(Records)

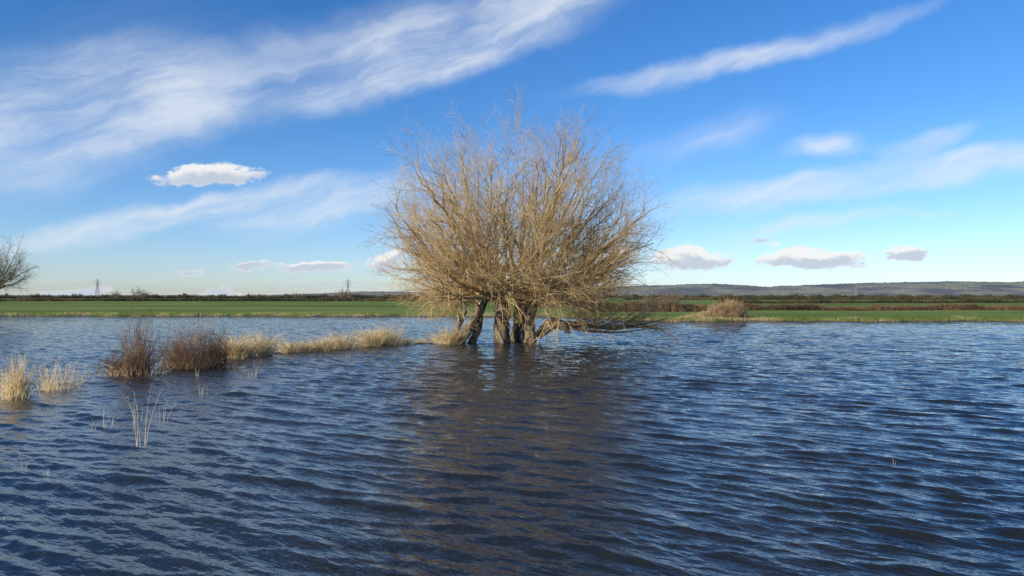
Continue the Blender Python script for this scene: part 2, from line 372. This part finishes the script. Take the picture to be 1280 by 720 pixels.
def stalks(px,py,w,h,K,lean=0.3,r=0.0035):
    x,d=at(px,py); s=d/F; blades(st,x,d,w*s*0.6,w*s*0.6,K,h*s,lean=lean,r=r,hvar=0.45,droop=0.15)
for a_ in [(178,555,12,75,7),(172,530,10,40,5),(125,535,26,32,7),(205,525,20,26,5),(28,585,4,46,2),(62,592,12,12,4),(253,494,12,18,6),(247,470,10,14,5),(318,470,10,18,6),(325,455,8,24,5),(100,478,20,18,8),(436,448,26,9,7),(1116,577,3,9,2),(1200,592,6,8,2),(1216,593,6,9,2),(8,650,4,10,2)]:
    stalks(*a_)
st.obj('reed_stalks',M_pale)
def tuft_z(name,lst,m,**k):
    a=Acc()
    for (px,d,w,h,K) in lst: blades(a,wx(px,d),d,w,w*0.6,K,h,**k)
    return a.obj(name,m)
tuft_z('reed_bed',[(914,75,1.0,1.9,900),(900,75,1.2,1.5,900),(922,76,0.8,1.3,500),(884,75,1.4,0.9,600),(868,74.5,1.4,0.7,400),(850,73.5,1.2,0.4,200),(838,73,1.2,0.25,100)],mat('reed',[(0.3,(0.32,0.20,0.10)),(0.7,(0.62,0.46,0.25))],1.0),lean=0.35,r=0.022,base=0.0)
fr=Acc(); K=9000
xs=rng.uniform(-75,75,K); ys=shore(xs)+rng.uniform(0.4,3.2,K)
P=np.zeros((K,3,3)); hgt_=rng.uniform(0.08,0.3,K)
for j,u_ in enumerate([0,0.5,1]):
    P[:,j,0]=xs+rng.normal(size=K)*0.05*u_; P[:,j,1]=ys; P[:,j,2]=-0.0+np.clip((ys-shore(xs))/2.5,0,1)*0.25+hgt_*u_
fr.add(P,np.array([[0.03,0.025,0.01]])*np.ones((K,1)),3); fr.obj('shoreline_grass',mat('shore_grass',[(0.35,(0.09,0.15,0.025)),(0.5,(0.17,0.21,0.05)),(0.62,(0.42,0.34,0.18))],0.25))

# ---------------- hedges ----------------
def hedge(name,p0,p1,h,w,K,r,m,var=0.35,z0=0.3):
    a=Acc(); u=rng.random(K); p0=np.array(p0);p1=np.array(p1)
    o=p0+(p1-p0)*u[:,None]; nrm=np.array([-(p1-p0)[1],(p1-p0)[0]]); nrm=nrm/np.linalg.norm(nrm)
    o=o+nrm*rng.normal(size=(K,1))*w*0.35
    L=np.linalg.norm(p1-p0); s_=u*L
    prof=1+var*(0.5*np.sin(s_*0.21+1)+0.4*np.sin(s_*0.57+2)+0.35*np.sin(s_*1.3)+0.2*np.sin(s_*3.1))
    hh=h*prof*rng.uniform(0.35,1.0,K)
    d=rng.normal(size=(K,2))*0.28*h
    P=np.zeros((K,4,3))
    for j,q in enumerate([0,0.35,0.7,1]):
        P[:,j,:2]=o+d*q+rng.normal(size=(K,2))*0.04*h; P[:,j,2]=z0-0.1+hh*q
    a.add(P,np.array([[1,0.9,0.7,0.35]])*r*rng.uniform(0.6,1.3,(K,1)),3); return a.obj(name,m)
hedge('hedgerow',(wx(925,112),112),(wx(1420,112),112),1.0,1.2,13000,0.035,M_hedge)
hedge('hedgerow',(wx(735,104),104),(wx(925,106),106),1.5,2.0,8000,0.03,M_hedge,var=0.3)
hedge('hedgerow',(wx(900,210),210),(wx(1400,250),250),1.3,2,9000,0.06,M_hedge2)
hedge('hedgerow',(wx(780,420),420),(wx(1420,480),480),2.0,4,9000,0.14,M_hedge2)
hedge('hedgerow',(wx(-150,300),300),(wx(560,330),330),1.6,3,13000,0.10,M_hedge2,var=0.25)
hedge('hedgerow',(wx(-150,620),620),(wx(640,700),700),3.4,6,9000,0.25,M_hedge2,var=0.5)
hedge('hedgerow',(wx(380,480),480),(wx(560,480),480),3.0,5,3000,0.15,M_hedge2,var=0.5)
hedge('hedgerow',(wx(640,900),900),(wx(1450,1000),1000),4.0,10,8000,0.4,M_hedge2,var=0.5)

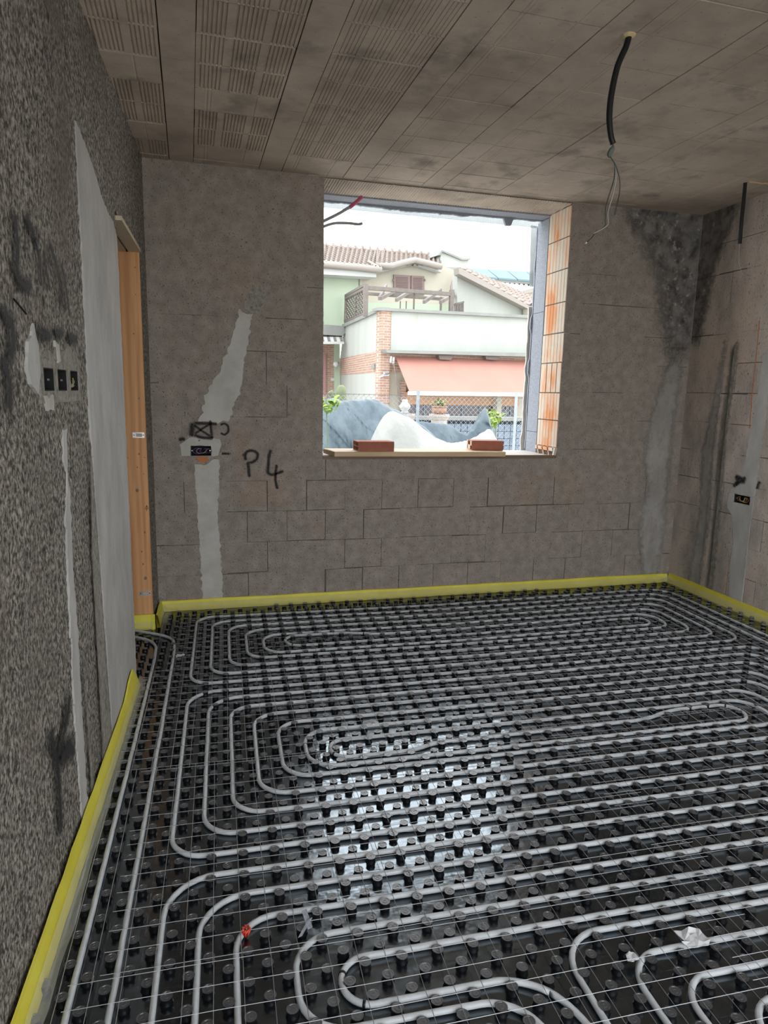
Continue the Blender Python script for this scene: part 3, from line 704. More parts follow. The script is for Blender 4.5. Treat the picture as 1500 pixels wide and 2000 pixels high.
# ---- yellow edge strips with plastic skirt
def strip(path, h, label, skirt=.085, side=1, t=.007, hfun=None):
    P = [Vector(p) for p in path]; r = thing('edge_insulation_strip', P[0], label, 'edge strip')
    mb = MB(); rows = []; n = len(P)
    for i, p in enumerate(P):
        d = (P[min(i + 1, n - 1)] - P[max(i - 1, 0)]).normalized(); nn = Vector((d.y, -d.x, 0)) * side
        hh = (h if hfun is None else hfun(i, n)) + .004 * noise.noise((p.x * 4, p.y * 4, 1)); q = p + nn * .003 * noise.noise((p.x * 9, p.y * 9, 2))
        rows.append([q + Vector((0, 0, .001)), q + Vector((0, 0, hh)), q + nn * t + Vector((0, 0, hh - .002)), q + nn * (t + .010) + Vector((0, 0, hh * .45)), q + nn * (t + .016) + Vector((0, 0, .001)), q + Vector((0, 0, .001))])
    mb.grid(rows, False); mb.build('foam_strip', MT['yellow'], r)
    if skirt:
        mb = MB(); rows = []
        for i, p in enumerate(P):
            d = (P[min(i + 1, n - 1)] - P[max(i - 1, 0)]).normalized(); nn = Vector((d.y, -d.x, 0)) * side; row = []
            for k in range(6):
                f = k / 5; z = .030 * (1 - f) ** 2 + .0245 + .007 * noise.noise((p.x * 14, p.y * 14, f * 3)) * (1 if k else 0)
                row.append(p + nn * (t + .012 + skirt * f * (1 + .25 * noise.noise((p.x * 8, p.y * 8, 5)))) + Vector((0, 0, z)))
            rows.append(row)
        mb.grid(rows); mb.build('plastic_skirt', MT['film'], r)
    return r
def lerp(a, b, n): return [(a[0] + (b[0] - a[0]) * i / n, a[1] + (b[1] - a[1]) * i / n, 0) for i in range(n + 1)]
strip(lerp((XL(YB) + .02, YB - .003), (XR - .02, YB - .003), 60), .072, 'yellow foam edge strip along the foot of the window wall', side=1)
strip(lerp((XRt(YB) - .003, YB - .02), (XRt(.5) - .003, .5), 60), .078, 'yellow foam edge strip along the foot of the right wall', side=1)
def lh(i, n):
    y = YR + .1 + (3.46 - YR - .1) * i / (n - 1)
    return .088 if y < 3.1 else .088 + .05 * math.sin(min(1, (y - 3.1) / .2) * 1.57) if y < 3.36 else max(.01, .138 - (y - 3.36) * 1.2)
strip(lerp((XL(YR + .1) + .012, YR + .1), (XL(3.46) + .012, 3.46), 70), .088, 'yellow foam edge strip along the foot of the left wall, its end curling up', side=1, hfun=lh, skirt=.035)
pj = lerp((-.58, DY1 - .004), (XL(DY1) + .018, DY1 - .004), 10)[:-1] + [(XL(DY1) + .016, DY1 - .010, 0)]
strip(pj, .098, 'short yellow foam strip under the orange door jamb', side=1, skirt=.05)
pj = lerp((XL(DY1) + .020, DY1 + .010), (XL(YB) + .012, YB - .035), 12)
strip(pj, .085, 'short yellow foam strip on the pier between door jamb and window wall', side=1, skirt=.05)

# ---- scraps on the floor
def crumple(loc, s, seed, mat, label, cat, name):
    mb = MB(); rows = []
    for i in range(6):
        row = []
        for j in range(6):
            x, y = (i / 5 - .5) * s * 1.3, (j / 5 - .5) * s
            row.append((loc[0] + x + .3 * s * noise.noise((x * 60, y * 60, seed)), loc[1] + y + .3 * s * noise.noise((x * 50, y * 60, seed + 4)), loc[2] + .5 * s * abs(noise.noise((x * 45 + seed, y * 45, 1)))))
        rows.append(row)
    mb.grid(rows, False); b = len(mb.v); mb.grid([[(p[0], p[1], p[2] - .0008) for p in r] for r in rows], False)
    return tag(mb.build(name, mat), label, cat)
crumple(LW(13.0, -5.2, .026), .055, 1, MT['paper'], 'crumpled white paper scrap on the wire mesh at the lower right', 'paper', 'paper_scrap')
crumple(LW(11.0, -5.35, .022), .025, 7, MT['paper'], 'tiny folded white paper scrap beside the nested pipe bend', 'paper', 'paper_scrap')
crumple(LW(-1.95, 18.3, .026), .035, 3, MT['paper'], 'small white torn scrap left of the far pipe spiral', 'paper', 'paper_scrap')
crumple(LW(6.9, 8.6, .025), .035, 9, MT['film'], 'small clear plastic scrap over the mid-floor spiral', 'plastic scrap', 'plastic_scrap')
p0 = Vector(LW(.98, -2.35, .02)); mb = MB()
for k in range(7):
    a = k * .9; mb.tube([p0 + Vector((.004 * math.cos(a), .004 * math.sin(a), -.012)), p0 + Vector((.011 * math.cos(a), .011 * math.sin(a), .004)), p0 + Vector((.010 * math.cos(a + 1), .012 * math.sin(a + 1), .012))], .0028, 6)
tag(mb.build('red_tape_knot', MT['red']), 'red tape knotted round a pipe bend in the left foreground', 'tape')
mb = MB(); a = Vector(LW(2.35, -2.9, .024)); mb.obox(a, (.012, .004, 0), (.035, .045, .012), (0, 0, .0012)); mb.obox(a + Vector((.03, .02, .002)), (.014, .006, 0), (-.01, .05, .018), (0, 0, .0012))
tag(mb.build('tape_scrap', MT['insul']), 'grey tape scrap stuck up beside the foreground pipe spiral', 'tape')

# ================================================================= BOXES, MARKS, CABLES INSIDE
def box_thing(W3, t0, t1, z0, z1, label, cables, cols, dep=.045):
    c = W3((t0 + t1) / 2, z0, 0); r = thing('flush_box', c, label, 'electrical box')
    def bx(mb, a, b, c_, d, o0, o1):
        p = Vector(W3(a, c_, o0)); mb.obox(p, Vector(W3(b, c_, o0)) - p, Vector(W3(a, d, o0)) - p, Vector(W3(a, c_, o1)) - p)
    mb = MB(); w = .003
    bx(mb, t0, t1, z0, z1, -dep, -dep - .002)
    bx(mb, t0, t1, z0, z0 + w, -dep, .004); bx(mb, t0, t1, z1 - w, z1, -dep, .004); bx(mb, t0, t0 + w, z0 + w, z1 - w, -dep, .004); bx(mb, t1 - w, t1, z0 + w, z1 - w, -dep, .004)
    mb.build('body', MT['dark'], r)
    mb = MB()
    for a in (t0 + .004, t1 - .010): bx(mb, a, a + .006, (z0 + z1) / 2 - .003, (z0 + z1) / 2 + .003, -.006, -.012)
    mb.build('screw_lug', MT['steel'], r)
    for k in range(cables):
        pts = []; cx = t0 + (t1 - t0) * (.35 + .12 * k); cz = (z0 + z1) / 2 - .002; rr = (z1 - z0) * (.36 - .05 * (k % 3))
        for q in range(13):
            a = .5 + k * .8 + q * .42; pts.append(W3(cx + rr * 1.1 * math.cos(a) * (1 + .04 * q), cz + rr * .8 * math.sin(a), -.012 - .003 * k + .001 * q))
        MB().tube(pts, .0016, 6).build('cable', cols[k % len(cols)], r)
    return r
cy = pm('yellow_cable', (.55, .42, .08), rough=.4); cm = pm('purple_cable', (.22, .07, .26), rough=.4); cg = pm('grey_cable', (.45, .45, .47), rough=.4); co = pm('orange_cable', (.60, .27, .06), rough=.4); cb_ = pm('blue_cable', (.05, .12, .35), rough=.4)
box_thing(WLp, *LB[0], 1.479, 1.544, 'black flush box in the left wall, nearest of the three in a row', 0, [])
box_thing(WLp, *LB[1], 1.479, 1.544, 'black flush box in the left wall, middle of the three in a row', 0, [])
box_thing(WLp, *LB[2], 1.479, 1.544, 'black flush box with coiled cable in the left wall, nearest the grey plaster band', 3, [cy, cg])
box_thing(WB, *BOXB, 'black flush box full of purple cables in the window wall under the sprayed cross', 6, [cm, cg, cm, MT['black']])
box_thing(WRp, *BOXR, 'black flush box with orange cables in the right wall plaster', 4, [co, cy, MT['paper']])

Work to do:
Return every line in the listing that contains the word "script".

Exercise answer:
Continue the Blender Python script for this scene: part 2, from line 372. This part finishes the script. Take the picture to be 1280 by 720 pixels.
Continue the Blender Python script for this scene: part 3, from line 704. More parts follow. The script is for Blender 4.5. Treat the picture as 1500 pixels wide and 2000 pixels high.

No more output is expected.